Wednesday, September 22, 2021

An example of abuse


Mark 12:41-44 / Luke 21:1-4…

In examining this event, we must remember the context. Jesus had just pronounced condemnation against the religious leaders. He was about to pronounce judgment against the temple. In between we see Him speaking to His disciples about the giving of the people.

Certainly we see the obvious meaning. Though the rich threw in large sums, it was the widow’s offering that captured Jesus’ attention. It was not the amount the widow gave, but how much she kept back, which was nothing. In that sense the widow gave more proportionately than the rich.

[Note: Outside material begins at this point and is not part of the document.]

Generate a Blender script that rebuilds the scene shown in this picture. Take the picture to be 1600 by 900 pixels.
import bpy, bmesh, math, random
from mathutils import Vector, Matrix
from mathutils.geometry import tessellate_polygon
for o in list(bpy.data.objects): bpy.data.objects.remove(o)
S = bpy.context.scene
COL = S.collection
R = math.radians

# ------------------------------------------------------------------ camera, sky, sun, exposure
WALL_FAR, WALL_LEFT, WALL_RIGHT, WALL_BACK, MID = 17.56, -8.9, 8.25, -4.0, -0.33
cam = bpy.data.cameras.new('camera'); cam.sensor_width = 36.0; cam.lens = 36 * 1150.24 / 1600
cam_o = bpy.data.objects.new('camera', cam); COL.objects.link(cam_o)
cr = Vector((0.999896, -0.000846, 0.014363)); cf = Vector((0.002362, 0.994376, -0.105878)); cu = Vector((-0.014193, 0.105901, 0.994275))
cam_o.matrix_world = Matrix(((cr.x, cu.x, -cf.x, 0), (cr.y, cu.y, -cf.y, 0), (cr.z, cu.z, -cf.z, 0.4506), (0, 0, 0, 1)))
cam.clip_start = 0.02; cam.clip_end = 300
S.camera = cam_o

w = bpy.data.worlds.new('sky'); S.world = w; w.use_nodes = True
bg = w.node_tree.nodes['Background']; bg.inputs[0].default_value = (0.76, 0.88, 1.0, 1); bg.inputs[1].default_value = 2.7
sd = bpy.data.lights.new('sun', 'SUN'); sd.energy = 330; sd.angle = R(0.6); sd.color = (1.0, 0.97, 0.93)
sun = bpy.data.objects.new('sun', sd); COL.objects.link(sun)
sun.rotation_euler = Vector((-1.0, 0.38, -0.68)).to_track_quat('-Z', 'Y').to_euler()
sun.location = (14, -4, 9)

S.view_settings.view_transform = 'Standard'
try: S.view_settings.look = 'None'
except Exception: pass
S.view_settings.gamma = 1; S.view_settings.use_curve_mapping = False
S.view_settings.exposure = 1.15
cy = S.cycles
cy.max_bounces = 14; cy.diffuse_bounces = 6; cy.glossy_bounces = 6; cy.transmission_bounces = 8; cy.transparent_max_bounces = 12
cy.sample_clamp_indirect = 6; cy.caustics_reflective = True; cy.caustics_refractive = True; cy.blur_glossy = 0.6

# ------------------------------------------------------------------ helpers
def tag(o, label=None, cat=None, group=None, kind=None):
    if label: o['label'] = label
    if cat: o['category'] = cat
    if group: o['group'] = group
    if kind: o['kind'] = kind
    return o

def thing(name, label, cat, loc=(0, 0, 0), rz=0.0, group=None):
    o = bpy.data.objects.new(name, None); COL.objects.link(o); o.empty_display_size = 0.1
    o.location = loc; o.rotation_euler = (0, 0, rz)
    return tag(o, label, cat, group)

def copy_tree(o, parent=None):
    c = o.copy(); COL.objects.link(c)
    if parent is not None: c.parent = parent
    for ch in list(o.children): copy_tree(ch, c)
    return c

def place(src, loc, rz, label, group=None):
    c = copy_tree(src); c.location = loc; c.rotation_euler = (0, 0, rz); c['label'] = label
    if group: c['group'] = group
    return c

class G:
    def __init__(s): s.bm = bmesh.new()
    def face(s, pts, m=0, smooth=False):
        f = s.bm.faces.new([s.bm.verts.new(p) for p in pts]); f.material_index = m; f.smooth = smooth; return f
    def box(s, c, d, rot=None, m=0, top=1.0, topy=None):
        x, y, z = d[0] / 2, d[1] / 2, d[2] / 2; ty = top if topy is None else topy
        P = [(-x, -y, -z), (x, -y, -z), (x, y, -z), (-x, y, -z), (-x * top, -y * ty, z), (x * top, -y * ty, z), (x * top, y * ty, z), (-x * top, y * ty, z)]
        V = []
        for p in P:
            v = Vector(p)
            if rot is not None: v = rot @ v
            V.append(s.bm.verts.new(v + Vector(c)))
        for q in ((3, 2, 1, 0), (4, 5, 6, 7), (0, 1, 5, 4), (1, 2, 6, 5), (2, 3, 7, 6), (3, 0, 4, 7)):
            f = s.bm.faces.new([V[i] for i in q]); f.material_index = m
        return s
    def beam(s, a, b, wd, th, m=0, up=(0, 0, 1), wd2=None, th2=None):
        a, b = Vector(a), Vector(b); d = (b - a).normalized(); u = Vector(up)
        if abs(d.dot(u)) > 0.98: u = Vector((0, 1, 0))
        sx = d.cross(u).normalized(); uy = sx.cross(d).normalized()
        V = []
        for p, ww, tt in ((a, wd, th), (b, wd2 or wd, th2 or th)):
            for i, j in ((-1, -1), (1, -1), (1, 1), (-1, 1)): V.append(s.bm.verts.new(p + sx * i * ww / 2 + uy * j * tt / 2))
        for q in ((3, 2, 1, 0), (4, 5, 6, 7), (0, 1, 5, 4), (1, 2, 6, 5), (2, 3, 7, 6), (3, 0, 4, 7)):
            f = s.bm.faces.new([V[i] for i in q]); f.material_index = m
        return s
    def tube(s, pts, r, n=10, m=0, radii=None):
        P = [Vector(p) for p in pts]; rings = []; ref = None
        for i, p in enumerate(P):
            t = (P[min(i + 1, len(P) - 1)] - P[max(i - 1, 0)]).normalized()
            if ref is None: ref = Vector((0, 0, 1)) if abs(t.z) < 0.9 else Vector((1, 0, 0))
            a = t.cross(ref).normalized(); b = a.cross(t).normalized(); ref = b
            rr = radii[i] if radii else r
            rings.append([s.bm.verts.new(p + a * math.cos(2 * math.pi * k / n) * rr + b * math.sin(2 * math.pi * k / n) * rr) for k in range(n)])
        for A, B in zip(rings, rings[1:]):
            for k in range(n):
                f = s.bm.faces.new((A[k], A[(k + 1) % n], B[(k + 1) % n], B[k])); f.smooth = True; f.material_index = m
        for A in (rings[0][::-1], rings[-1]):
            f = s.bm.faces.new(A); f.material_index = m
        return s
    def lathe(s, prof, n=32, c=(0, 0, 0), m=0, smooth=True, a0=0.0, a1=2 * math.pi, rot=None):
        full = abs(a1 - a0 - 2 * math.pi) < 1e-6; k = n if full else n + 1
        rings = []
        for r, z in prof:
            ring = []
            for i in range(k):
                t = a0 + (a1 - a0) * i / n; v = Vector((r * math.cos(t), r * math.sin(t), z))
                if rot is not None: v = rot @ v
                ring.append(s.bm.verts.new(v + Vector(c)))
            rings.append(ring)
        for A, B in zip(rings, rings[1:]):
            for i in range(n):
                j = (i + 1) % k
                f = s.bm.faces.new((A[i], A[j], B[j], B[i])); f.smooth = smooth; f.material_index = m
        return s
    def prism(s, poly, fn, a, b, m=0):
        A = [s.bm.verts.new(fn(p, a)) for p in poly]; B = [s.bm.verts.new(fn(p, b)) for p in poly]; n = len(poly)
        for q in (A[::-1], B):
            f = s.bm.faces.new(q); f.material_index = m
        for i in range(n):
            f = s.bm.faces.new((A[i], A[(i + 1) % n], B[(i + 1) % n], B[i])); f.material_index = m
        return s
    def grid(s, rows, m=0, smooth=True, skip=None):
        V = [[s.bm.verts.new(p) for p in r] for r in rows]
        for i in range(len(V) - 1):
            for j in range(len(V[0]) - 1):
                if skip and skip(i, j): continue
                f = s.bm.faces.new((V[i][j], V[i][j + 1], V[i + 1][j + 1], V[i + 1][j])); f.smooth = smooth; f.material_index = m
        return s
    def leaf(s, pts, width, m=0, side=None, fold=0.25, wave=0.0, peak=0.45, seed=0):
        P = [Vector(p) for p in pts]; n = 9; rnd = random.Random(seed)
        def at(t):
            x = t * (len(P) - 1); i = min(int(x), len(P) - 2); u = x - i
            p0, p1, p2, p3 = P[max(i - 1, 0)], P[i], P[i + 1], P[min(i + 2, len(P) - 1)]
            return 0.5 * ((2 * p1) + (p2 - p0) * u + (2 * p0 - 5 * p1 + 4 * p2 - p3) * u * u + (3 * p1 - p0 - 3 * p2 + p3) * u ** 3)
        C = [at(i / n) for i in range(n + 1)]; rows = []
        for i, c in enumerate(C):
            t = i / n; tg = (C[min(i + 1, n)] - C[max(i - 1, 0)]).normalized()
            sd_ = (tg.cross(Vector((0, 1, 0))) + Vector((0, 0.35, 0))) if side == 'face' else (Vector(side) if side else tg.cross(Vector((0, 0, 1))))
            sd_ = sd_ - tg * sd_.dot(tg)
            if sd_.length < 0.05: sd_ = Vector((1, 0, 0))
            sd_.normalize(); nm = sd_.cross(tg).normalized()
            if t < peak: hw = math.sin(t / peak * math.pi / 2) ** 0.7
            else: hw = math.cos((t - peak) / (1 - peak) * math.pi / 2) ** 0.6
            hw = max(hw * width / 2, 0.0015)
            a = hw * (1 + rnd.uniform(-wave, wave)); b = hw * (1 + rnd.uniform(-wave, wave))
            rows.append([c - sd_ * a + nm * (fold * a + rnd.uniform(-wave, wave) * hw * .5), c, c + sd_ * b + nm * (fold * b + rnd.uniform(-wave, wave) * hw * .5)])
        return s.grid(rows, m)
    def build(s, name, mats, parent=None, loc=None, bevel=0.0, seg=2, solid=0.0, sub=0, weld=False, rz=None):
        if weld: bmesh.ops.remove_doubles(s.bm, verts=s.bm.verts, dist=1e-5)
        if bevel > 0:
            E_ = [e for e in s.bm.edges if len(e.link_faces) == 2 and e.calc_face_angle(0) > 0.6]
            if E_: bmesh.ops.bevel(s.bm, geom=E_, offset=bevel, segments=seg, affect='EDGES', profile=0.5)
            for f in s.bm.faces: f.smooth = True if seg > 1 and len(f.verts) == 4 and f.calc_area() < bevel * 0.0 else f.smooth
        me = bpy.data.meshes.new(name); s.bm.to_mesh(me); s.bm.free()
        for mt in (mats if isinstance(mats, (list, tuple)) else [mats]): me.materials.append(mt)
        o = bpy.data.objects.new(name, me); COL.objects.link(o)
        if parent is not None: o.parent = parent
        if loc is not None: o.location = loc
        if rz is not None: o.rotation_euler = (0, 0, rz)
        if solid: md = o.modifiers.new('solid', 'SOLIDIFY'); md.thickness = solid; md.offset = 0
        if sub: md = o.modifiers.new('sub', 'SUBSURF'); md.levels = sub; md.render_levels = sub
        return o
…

However, Jesus was not simply condemning those who had put in much money. And Jesus was not simply commending the widow who had given it all. He was pointing to what He had just said about the Pharisees (Mark 12:40 / Luke 20:47). This poor woman was an example of how they were exploiting people in the name of ministry. This was against the Law of Moses and the nature of God (Exodus 22:22-24 / Deuteronomy 10:18).

When a religious system would take the last two coins out of a widow’s hand, under the pretense that it pleases God, something is beyond wrong. It is the kind of religious system that does irreparable harm. The religious leaders were abusing the poor. They had invented all sorts of tradition to manipulate the people (Mark 7:11-13). This type of thing was why Jesus was so fired up against the Pharisees. That temple treasury would fall to the ground, and all the trappings of false religion with it. 

Doesn’t this remind you of some in the professing church, who pry the pennies from the poor in the name of faith? They victimize the vulnerable. For all intents and purposes they teach that we can buy a blessing. They promise something they cannot deliver, taking the name of God in vain.

The truth is that Jesus does require us to give it all to Him. But in biblical ways, and that doesn’t necessarily mean a vow of poverty or the promise of prosperity to prop up some other ministry. False religion twists the biblical notion of self-sacrifice into a demonic device.

You see, false teachers really are the greatest danger to Christianity.